While political forces collide, team tries to stay focused on possible games.
Iroquois Nationals assistant coach Freeman “Boss” Bucktooth said Wednesday was the first day that the team did not practice since it arrived in New York on Sunday.
Instead, the team held a meeting in the tiny breakfast room at their Comfort Inn to make sure that everyone stayed positive and was prepared to play hard if the team reaches England for the World Lacrosse Championships.
The players support the team’s decision not to travel unless they are allowed to use their Haudenosaunee passports, said Bucktooth, an Onondaga Nation man whose two sons, Brett and Drew, both play on the team.
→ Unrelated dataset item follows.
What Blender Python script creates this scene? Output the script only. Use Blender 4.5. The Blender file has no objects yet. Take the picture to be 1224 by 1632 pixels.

“We can’t compromise what we believe in, our sovereignty,” Bucktooth said as he drank coffee this morning. “There’s no way we would use a U.S. passport.”
“If you give up your sovereignty, you give up the treaties we have been fighting to uphold all these years,” he said.
Bucktooth said he has used his Haudenosaunee passport to travel to England, Japan and Australia for international lacrosse tournaments.
“Granted, it’s the 9-11 era and people are more cautious. They should be,” Freeman said. “But we have 23 players. We’re lacrosse players, not terrorists.”
The Iroquois Nationals’ roster includes seven players who grew up playing lacrosse at the Onondaga Nation: brothers Drew and Brett Bucktooth; brothers Jeremy and Jerome Thompson; Spencer Lyons; James Cathers; and Aaron Printup.